Sekizinci Senfoni gibi, önce durağan sonra nevrotik
ABONE OL

Bazı kitap isimleri vardır ki, akılda kalıcı ve çarpıcıdır. İsimleriyle beni hep kendine hayran bırakmıştır, Sana Gül Bahçesi Vadetmedim, Yükseltin Tavan Kirişini Ustalar, 1933 Berbat Bir Yıldı, Bir Süre Yere Paralel Gittikten Sonra, bunlardan birkaçı. 

Son yıllarda böylesine bir kitap ismiyle karşılaşmamıştım. Serkan Üstüner’in ikinci öykü kitabı olan Fazilet’in Tımarhanesinde Sekizinci Senfoni tam olarak beni böyle karşıladı. Serkan Üstüner, Hükmen Mağluplar adlı ilk hikâye kitabının ardından Ötüken Neşriyat’tan çıkan ikinci kitabı Fazilet’in Tımarhanesinde Sekizinci Senfoni... Hükmen Mağluplar kitabında, kenar mahallenin, hep bir şekilde yenilmiş çocukların hikâyelerini yazan Üstüner, Fazilet’in Tımarhanesinde Sekizinci Senfoni’de de bu hikâyelerin üstüne koyarak devam ediyor. 

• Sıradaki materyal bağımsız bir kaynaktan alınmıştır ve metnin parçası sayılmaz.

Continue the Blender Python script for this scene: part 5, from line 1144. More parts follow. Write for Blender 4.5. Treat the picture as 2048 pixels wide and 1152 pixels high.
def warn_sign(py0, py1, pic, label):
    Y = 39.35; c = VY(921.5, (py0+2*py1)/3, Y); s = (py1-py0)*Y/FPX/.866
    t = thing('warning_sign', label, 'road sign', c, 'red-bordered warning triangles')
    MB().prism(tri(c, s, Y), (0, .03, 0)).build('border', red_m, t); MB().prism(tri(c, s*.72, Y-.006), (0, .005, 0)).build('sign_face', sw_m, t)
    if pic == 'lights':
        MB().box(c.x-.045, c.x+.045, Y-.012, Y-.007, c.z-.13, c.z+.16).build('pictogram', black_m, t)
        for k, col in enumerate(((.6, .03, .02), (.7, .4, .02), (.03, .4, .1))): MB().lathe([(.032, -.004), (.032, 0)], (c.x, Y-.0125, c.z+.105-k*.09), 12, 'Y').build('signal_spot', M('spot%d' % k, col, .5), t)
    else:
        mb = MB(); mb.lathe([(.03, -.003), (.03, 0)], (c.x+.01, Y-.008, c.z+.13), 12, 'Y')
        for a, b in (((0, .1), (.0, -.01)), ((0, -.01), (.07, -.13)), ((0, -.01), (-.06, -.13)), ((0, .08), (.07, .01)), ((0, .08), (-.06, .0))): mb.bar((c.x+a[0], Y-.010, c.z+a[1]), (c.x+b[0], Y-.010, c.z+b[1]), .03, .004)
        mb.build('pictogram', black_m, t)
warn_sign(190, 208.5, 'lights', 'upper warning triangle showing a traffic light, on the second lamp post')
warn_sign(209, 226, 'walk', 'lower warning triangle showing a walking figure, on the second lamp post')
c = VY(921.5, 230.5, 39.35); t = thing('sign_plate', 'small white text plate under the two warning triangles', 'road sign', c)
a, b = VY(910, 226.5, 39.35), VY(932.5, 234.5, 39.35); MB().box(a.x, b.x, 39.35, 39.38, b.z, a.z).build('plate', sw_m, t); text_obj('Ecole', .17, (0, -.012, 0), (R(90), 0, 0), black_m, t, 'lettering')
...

Öncelikle kitabın ithafına değinmek istiyorum: Üstüner kitabı Hakkari’de 11 aylıkken şehit olan Bedirhan’a ve oğlu Yavuz Selim’e armağan etmiş. Hepimizin belki de çoktan unutup gittiğimiz şehit Bebek Bedirhan gözünüzün önüne geliyor ve boğazınızda bir yumru ile kitaba başlıyorsunuz. 

Üstüner ilk kitabına oranla bu kez O.Henry tarzının biraz dışına çıkmış. İlk iki Novella okuru karşılıyor Üstüner. En beğendiğim öykü de kitapta ilk sıradaki yerini almış. “İyi de Aykut’la Songül neden alt kattaydı?” 

YEŞİLÇAM TADINDA

Hep yanı başımızda akan hayatı yazmaya gayret ediyor. Hepimizin görmezden geldiği belki de yaşadığımız hayatı yazarken belki de kendinden olanı yazıyor. İkinci kitabında bizi son anda karşılayan umutla hayata dair hikayelerle karşılıyor Üstüner. Kitabın ismini ise kendisi şu sözlerle açıklıyor “ Kitabın ismi aslında yine Fazilet’in özne olduğu bir isimdi ama gece saat 3:41’de Beethoven Sekizinci Senfoni’sine dair bir şeyler okurken yazdığım öyküyle Sekizinci Senfoni arasında bir bağ olduğunu gördüm. Benim hikayemde ilk olarak durağan başlıyor ve ikinci bölümde nevrotik bir durum hasıl oluyor. İkisi arasındaki benzerlik o gece beni çok mutlu etmişti. Sabah ilk iş kitabın ismini değiştirmek oldu. Sanatın tüm dalları arasındaki o güçlü bağ her daim tazeliğini koruyor, koruyacak da.” 

Serkan Üstüner’in ikinci kitabında Yeşilçam tadında öyküler olduğunu söyleyebilirim. İlk kitabına göre dilini bir hayli geliştirmiş. Kitabı okuyup bitirince şöyle hissediyor insan: “Yapacak şeyler henüz bitmedi, her an bir yol daha bulabilirim. Bir mucize olabilir.” Kendisi de bir söyleşisinde şöyle ifade ediyor durumu zaten: “Hani böyle son umudu da tüketmiş olduğunuz an var ya işte o anda elinizden tutan bir umut sizi hayata bağlar ve bambaşka bir hayata yelken açarsanız, işte bunu anlattık. Umuda dair bir şeyler olsun diye.”